For each line below that contains the string "scene", copy that line.

(Part of a data file)
###

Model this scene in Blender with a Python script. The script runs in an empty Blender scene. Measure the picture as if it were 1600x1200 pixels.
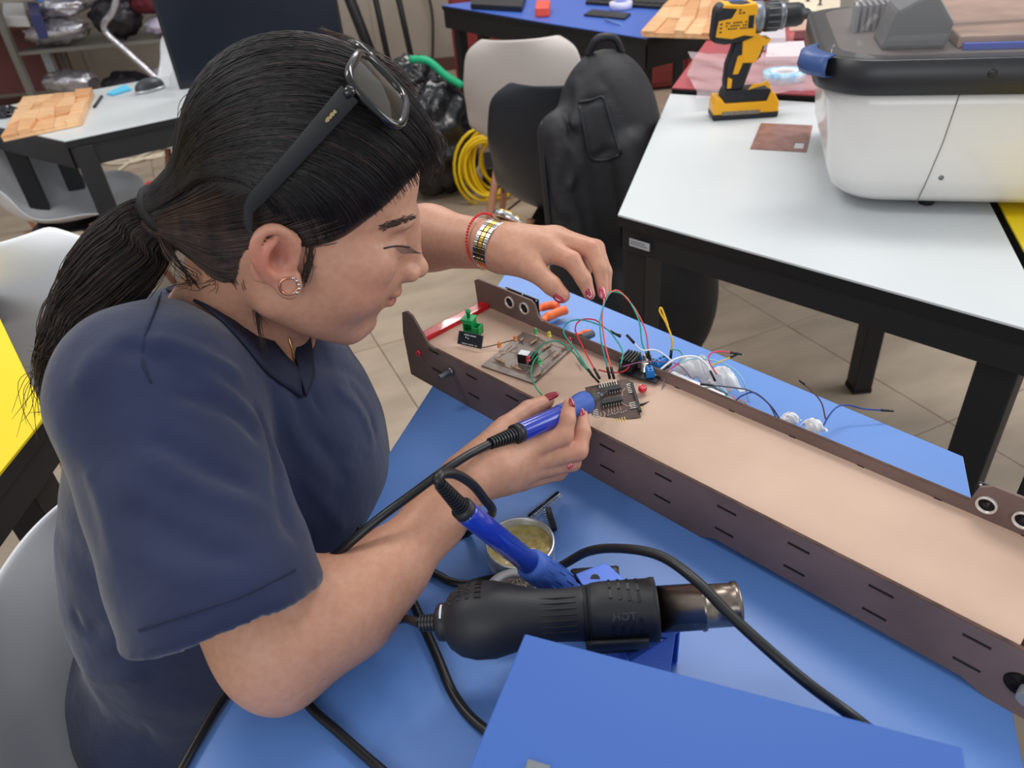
import bpy, bmesh, math, random
import numpy as np
from mathutils import Vector, Matrix
random.seed(7); rng = np.random.default_rng(7)
sc = bpy.context.scene
COL = sc.collection
# ---------------------------------------------------------------- camera frame
F = 1150.0; CXP, CYP = 800.0, 600.0
_d = np.array([156, 1688, 1150.]); _d /= np.linalg.norm(_d)
_f = np.array([0, 0, 1.]); _Y = _f - _f.dot(_d)*_d; _Y /= np.linalg.norm(_Y)
RM = np.array([np.cross(_Y, -_d), _Y, -_d]); CAM = np.array([0, 0, 1.25])
def ray(px, py): return RM @ np.array([(px-CXP)/F, (py-CYP)/F, 1.])
def PZ(px, py, z):
    r = ray(px, py); return CAM + r*((z-CAM[2])/r[2])
def PD(px, py, dep): return CAM + ray(px, py)*dep
def PY(px, py, y):
    r = ray(px, py); return CAM + r*(y/r[1])
cd = bpy.data.cameras.new('camera'); cam = bpy.data.objects.new('camera', cd); COL.objects.link(cam)
cam.location = CAM
cam.rotation_euler = Matrix([[RM[i][0], -RM[i][1], -RM[i][2]] for i in range(3)]).to_euler()
cd.sensor_width = 36; cd.lens = F/1600*36; cd.clip_start = .02
cd.dof.use_dof = True; cd.dof.focus_distance = .68; cd.dof.aperture_fstop = 9.0
sc.camera = cam
sc.view_settings.view_transform = 'Standard'; sc.view_settings.look = 'None'
sc.view_settings.gamma = 1; sc.view_settings.use_curve_mapping = False
sc.view_settings.exposure = 0.0
# ---------------------------------------------------------------- light
w = bpy.data.worlds.new('World'); sc.world = w; w.use_nodes = True
w.node_tree.nodes['Background'].inputs[0].default_value = (.93, .96, 1, 1)
w.node_tree.nodes['Background'].inputs[1].default_value = .62
def area(name, loc, to, sx, sy, power, col):
    l = bpy.data.lights.new(name, 'AREA'); l.shape = 'RECTANGLE'; l.size = sx; l.size_y = sy
    l.energy = power; l.color = col
    o = bpy.data.objects.new(name, l); COL.objects.link(o); o.location = loc
    o.rotation_euler = (Vector(to)-Vector(loc)).to_track_quat('-Z', 'Y').to_euler()
    return o
area('ceiling_lamp', (.9, 1.9, 2.9), (.9, 1.9, 0), 1.3, .5, 34, (1, .97, .93))
area('ceiling_lamp', (-1.3, 1.2, 2.9), (-1.3, 1.2, 0), 1.3, .5, 24, (1, .97, .93))
area('ceiling_lamp', (.2, 4.4, 2.9), (.2, 4.4, 0), 1.3, .5, 40, (1, .97, .93))
area('window_light', (3.6, 1.2, 1.9), (-.2, .8, .7), 2.2, 1.6, 60, (.93, .97, 1))
area('window_light', (-.6, -2.4, 2.2), (-.1, .6, .8), 2.4, 1.4, 34, (.95, .98, 1))

# ---------------------------------------------------------------- materials
def lin(c): return tuple(((v/255)/12.92 if v <= 10 else ((v/255+.055)/1.055)**2.4) for v in c)
MATS = {}
def mat(name, rgb, rough=.5, metal=0, var=0.0, vscale=20, rgb2=None, bump=0, bscale=200, spec=.5, coat=0, stretch=None, sss=0, alpha=1, trans=0, emit=0, ior=1.45, detail=4, vlo=.35, vhi=.65, attr=None, bdist=.001, sheen=0):
    if name in MATS: return MATS[name]
    m = bpy.data.materials.new(name); m.use_nodes = True; nt = m.node_tree; N = nt.nodes; L = nt.links
    b = N['Principled BSDF']; c = lin(rgb)
    b.inputs['Base Color'].default_value = (*c, 1); b.inputs['Roughness'].default_value = rough
    b.inputs['Metallic'].default_value = metal; b.inputs['Specular IOR Level'].default_value = spec
    b.inputs['Coat Weight'].default_value = coat; b.inputs['IOR'].default_value = ior
    b.inputs['Alpha'].default_value = alpha; b.inputs['Transmission Weight'].default_value = trans
    if sheen: b.inputs['Sheen Weight'].default_value = sheen
    if sss:
        b.inputs['Subsurface Weight'].default_value = sss; b.inputs['Subsurface Radius'].default_value = (.012, .005, .003); b.inputs['Subsurface Scale'].default_value = .5
    if emit:
        b.inputs['Emission Color'].default_value = (*c, 1); b.inputs['Emission Strength'].default_value = emit
    tc = N.new('ShaderNodeTexCoord'); mp = N.new('ShaderNodeMapping'); L.new(tc.outputs['Object'], mp.inputs[0])
    if stretch: mp.inputs['Scale'].default_value = stretch
    src = None
    if rgb2 is not None or var:
        n = N.new('ShaderNodeTexNoise'); n.inputs['Scale'].default_value = vscale; n.inputs['Detail'].default_value = detail
        L.new(mp.outputs[0], n.inputs['Vector'])
        r = N.new('ShaderNodeValToRGB'); L.new(n.outputs['Fac'], r.inputs[0])
        c2 = lin(rgb2) if rgb2 is not None else tuple(v*(1-var) for v in c)
        r.color_ramp.elements[0].position = vlo; r.color_ramp.elements[0].color = (*c, 1)
        r.color_ramp.elements[1].position = vhi; r.color_ramp.elements[1].color = (*c2, 1)
        src = r.outputs[0]
    if attr:
        a = N.new('ShaderNodeAttribute'); a.attribute_name = attr
        if src is None: src = a.outputs['Color']
        else:
            mx = N.new('ShaderNodeMix'); mx.data_type = 'RGBA'; mx.blend_type = 'MULTIPLY'; mx.inputs[0].default_value = 1
            L.new(a.outputs['Color'], mx.inputs[6]); L.new(src, mx.inputs[7]); src = mx.outputs[2]
    if src is not None: L.new(src, b.inputs['Base Color'])
    if bump:
        n2 = N.new('ShaderNodeTexNoise'); n2.inputs['Scale'].default_value = bscale; n2.inputs['Detail'].default_value = 3
        L.new(mp.outputs[0], n2.inputs['Vector'])
        bp = N.new('ShaderNodeBump'); bp.inputs['Strength'].default_value = bump; bp.inputs['Distance'].default_value = bdist
        L.new(n2.outputs['Fac'], bp.inputs['Height']); L.new(bp.outputs[0], b.inputs['Normal'])
    MATS[name] = m; return m

# ---------------------------------------------------------------- objects
FR = {}      # object name -> world-to-local matrix of its thing
def meta(o, label=None, cat=None, group=None, kind=None):
    if label: o['label'] = label
    if cat: o['category'] = cat
    if group: o['group'] = group
    if kind: o['kind'] = kind
    return o
def thing(name, label, cat, loc=(0, 0, 0), rz=0, group=None, M=None):
    o = bpy.data.objects.new(name, None); COL.objects.link(o); o.empty_display_size = .02
    if M is None: M = Matrix.Translation(Vector(loc)) @ Matrix.Rotation(rz, 4, 'Z')
    o.matrix_world = M; FR[o.name] = M.inverted()
    return meta(o, label, cat, group)
class MB:
    def __init__(s): s.v = []; s.f = []; s.smooth = []
    def add(s, vs, fs, sm=False):
        o = len(s.v); s.v += [tuple(map(float, p)) for p in vs]; s.f += [tuple(i+o for i in f) for f in fs]; s.smooth += [sm]*len(fs); return s
    def box(s, a, b, M=None):
        (x0, y0, z0), (x1, y1, z1) = a, b
        vs = [(x, y, z) for z in (z0, z1) for x, y in ((x0, y0), (x1, y0), (x1, y1), (x0, y1))]
        if M is not None: vs = [M @ Vector(p) for p in vs]
        return s.add(vs, [(3, 2, 1, 0), (4, 5, 6, 7), (0, 1, 5, 4), (1, 2, 6, 5), (2, 3, 7, 6), (3, 0, 4, 7)])
    def prism(s, pts, z0, z1, M=None):
        n = len(pts)
        if sum(pts[i][0]*pts[(i+1) % n][1]-pts[(i+1) % n][0]*pts[i][1] for i in range(n)) < 0: pts = pts[::-1]
        vs = [(p[0], p[1], z0) for p in pts]+[(p[0], p[1], z1) for p in pts]
        if M is not None: vs = [M @ Vector(p) for p in vs]
        return s.add(vs, [tuple(range(n))[::-1], tuple(range(n, 2*n))]+[(i, (i+1) % n, n+(i+1) % n, n+i) for i in range(n)])
    def tube(s, pts, r, n=8, cap=True, closed=False):
        P = [np.array(p, float) for p in pts]; m = len(P); rr = r if hasattr(r, '__len__') else [r]*m
        T = []
        for i in range(m):
            a = P[(i-1) % m] if closed else P[max(i-1, 0)]; b = P[(i+1) % m] if closed else P[min(i+1, m-1)]
            t = b-a; T.append(t/(np.linalg.norm(t)+1e-12))
        u = np.cross(T[0], [0, 0, 1.]);
        if np.linalg.norm(u) < .1: u = np.cross(T[0], [0, 1., 0])
        u /= np.linalg.norm(u); vs = []
        for i in range(m):
            u = u-T[i]*u.dot(T[i]); u /= np.linalg.norm(u)+1e-12; v = np.cross(T[i], u)
            for k in range(n):
                a = 2*math.pi*k/n; vs.append(P[i]+rr[i]*(math.cos(a)*u+math.sin(a)*v))
        fs = []
        for i in range(m if closed else m-1):
            for k in range(n):
                j = (i+1) % m; fs.append((i*n+k, i*n+(k+1) % n, j*n+(k+1) % n, j*n+k))
        s.add(vs, fs, True)
        if cap and not closed:
            o = len(s.v)-len(vs); s.f += [tuple(o+k for k in range(n))[::-1], tuple(o+(m-1)*n+k for k in range(n))]; s.smooth += [False]*2
        return s
    def lathe(s, prof, n=24, M=None, smooth=True):
        """prof: (r,z) list, about z"""
        vs = []; fs = []
        for r, z in prof:
            for k in range(n):
                a = 2*math.pi*k/n; vs.append((r*math.cos(a), r*math.sin(a), z))
        for i in range(len(prof)-1):
            for k in range(n): fs.append((i*n+k, i*n+(k+1) % n, (i+1)*n+(k+1) % n, (i+1)*n+k))
        caps = []
        if prof[0][0] > 1e-5: caps.append(tuple(range(n))[::-1])
        if prof[-1][0] > 1e-5: caps.append(tuple((len(prof)-1)*n+k for k in range(n)))
        if M is not None: vs = [M @ Vector(p) for p in vs]
        o = len(s.v); s.add(vs, fs, smooth); s.f += [tuple(i+o for i in c) for c in caps]; s.smooth += [False]*len(caps)
        return s
    def ball(s, c, r, n=12, M=None):
        rr = r if hasattr(r, '__len__') else (r, r, r)
        B = Matrix.Translation(Vector(c)) @ Matrix.Diagonal((*rr, 1))
        if M is not None: B = M @ B
        return s.lathe([(max(math.sin(math.pi*i/n), 0), -math.cos(math.pi*i/n)) for i in range(n+1)], n*2, B)
    def grid(s, G, closed_u=False):
        """G: rows x cols x 3"""
        R, C_ = len(G), len(G[0]); vs = [p for row in G for p in row]
        fs = [(i*C_+j, i*C_+(j+1) % C_, (i+1)*C_+(j+1) % C_, (i+1)*C_+j) for i in range(R-1) for j in range(C_ if closed_u else C_-1)]
        return s.add(vs, fs, True)
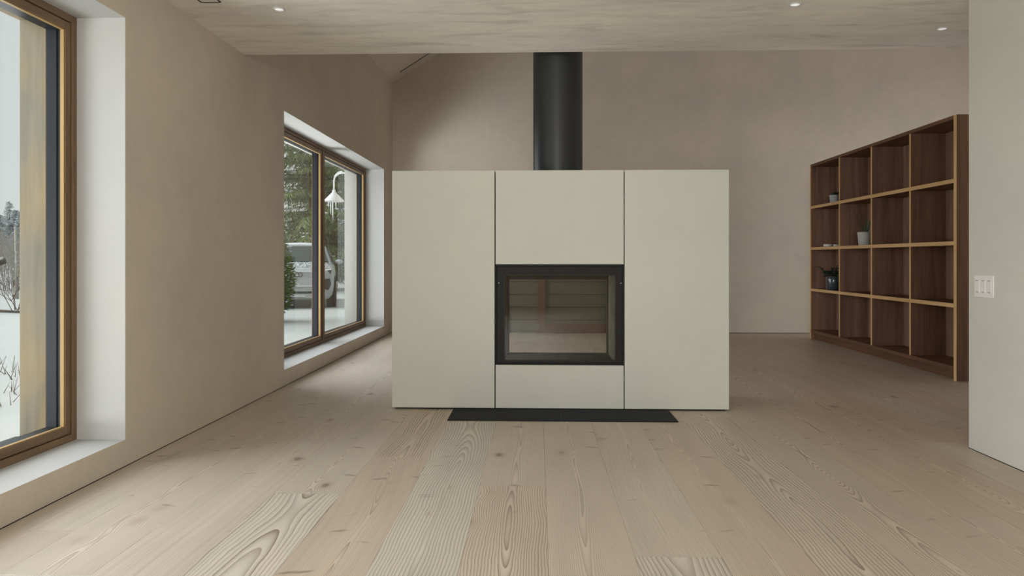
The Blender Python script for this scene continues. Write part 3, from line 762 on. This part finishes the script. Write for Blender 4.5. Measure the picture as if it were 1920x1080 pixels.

###

RESULT FOR THIS EXERCISE →
Model this scene in Blender with a Python script. The script runs in an empty Blender scene. Measure the picture as if it were 1600x1200 pixels.
sc = bpy.context.scene
The Blender Python script for this scene continues. Write part 3, from line 762 on. This part finishes the script. Write for Blender 4.5. Measure the picture as if it were 1920x1080 pixels.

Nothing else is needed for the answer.